Donnerstag, 18. Dezember 2008
pflasterstein-tussi
heute im supermarkt habe ich mich ertappt. der dunkelhaarige schöne am kühlregal bei den hausgemachten broccolicremesüppchen machte einfach eine verdammt gute figur. vielleicht ein bisschen jung für meine vorzugsalterklasse, aber auf alle fälle eine schnitte.

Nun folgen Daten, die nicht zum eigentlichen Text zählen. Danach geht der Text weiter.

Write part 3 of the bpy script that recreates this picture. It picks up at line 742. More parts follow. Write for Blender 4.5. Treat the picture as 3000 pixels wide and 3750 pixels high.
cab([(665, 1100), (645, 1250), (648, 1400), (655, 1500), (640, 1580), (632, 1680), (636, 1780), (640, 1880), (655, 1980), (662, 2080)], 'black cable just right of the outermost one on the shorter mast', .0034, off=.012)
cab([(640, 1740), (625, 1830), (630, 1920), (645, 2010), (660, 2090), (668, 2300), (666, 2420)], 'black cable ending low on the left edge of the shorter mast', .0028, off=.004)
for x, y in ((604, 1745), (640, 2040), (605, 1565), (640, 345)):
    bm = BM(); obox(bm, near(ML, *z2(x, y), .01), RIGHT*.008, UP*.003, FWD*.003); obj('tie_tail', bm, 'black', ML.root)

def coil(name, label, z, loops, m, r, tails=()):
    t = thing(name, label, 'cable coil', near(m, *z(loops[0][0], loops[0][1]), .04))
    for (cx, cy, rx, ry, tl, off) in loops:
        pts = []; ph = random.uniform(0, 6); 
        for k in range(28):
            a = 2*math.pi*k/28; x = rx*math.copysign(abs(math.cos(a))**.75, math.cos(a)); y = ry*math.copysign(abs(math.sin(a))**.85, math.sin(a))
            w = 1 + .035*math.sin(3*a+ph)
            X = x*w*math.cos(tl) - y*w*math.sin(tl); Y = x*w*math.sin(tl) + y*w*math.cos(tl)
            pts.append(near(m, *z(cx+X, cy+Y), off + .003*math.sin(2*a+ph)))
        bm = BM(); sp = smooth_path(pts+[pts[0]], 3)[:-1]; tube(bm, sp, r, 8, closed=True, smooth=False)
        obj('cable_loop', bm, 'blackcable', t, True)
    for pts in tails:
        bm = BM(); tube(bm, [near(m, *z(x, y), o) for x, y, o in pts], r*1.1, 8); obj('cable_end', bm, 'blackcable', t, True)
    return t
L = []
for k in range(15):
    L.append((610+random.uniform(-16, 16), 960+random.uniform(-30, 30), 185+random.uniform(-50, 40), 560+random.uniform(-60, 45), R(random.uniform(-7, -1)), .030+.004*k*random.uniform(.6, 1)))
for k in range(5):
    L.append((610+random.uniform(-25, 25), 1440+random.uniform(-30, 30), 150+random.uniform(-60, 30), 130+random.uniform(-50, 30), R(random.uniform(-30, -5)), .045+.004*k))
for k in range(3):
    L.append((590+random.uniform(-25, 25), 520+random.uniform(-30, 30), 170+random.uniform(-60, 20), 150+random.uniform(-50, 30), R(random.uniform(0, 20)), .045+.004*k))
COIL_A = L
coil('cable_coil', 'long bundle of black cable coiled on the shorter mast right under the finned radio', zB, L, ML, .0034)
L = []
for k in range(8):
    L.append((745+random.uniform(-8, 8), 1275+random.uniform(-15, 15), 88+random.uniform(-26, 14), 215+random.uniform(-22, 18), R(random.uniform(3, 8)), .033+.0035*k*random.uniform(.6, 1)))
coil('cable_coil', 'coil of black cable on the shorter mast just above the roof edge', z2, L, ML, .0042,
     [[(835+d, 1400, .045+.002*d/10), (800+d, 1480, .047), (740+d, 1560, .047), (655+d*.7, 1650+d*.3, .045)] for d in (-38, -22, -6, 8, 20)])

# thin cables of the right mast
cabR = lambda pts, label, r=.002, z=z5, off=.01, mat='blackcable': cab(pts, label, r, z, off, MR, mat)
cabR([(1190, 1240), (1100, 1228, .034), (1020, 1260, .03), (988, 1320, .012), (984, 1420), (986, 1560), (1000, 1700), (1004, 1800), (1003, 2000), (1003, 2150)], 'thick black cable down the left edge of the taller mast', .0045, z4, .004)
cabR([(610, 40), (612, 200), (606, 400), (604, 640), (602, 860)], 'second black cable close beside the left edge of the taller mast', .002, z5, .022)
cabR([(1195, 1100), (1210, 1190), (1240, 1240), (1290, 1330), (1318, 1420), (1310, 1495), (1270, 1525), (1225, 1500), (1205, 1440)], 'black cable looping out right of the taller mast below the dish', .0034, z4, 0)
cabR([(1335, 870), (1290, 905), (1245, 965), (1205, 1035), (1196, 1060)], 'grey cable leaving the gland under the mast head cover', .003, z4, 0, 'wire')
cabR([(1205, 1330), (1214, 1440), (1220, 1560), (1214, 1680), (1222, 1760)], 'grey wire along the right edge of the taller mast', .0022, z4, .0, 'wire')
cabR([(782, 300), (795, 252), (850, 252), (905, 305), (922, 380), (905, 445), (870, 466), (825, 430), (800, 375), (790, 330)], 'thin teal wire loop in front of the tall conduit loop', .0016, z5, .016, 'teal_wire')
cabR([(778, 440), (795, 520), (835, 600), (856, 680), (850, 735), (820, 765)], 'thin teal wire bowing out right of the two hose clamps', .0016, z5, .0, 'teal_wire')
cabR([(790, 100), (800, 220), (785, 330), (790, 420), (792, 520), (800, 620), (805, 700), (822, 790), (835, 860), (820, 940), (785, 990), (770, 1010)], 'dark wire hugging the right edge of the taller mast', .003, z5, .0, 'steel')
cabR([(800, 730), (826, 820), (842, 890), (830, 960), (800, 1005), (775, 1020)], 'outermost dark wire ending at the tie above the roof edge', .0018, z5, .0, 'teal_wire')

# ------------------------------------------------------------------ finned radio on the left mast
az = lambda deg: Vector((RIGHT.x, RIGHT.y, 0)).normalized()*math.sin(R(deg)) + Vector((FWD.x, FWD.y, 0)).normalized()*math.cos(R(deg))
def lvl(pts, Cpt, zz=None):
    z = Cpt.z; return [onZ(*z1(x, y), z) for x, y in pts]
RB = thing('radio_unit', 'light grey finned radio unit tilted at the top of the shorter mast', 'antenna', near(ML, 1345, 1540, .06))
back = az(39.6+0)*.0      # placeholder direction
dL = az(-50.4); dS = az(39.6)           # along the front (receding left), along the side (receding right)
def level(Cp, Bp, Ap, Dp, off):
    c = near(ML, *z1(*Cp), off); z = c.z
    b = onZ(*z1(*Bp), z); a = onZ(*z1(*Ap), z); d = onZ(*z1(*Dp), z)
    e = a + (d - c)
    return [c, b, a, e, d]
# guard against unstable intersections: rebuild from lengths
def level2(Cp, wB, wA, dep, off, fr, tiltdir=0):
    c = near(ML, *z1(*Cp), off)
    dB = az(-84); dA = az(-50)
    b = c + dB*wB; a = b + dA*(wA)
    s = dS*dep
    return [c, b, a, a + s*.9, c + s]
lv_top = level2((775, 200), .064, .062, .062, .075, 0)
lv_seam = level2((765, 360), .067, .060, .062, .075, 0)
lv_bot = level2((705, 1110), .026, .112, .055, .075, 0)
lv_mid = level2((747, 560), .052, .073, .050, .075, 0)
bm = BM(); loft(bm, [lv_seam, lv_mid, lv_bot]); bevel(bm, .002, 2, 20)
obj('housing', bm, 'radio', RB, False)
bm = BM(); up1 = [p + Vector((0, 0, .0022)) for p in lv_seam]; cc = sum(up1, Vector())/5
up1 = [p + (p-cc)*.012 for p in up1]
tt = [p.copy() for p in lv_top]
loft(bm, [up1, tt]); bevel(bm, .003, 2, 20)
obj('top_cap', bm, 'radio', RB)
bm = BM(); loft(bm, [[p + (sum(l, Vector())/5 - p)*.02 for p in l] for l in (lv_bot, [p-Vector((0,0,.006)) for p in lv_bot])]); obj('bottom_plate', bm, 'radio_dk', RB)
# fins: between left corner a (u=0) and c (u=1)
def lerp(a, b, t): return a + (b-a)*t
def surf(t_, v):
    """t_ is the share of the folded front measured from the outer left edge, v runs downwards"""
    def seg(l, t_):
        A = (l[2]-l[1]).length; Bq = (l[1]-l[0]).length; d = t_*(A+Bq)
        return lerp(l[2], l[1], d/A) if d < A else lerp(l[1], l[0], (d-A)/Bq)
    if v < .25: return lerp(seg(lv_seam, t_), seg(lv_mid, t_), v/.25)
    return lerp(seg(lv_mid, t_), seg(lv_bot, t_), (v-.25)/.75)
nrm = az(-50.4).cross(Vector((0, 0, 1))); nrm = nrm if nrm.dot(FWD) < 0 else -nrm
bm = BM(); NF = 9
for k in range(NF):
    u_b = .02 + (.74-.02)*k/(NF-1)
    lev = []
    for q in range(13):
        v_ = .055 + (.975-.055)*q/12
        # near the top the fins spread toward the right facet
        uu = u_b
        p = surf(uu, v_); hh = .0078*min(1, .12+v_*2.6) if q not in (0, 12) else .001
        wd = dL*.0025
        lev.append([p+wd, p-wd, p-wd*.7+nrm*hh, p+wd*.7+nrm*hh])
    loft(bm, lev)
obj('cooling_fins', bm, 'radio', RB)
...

wollen wir nicht mal einen blick riskieren, fragte ich mangels klönpartner mein alter ego. das alter ego, eigentlich von natur aus rampensau und fast schon aufgeplustert flirty, zuckte kurz zusammen wie ein erschreckter hamster und buddelte sich dann mit maulwurfsartiger flinkheit unter der teppich der scheu. ich stupste es an. 'he, alter ego, du hast die schönsten blauen augen der welt, jetzt richte die aber verdammt nochmal auf den suppenkaspar da vorne.' aber das alter ego schwieg und schlug die augenlider gen bodenfliesen. da zog der supermarkt-mann an mir vorüber und mein blick klebte am schlecht gewischten boden zwischen grünkohl und kartoffeln.
in der stillen kühlen ecke beim ben&jerrys-eis raunzte ich alter ego an: 'das finde ich jetzt aber nicht korrekt! ich habe auch mal einen flirt verdient. ich will ja auch nur mal gucken.'
alter ego lukte unter dem teppich der scheu hervor und sagte dann rotzfrech: 'dann schau dich aber auch mal in den spiegel! augenringe größer als die titten, no-name-klamotten und farbreste an den händen! und so wollen wir einen mann anflirten?!'
ich ware ein bisschen sprachlos und fragte: 'wie meinste das denn nun? bin ich nicht gut genug für die hamburger männerwelt?'
'genau', giftete das alter ego, 'guck dich um, lauter anzugträger und yuppi-muttis in caschmir gehüllt! und du hast noch nicht mal anständige unterwäsche. du bist nur ein mensch zweiter klasse!'
so gemein war alter ego selten zu mir. aber ein zaghafter blick in richtung der stark duftenden damen am ende des gangs gaben ihm leider recht: gegen einen haufen gelifteter, kosmetiksalon-gestylter und mit gold behangener tanten kam ich einfach nicht an. deren söckchen allein kosteten vermutlich soviel wie alles, was ich alles zusammen so anhatte. ich roch auch nicht nach millionen teurem parfum, sondern nur nach penny-duschgel.
das alles machte mich sehr traurig. auf dem nachhauseweg tropften die tränen auf den asphalt und ich wünschte, sie mögen wie die kiesel bei hänsel und gretel im mondlicht blinken und jemanden auf meinen pfad schicken. und tatsächlich. es dauerte keine drei minuten. ich wollte gerade über die grüne ampel radeln, als von links ein wagen angeschossen kam. ich bremste mit rücktritt- und handbremse und schlitterte dennoch ein ganzes stück über den regennassen asphalt. das auto fuhr ungebremst an mir vorbei, geschätzte zwei zentimeter betrug der abstand zwischem meinem vorderrad und den autoreifen. noch in der schrecksekunde hob ich den arm und den mittelfinger und rief "arschloch!".
dann fuhr ich nach hause - noch mal ein stück deprimierter.

am ende des tages bilanzierte ich: meine sozialen kontakte verlaufen gerade irgendwie nicht sehr fruchtbar. alkohol muss ins haus!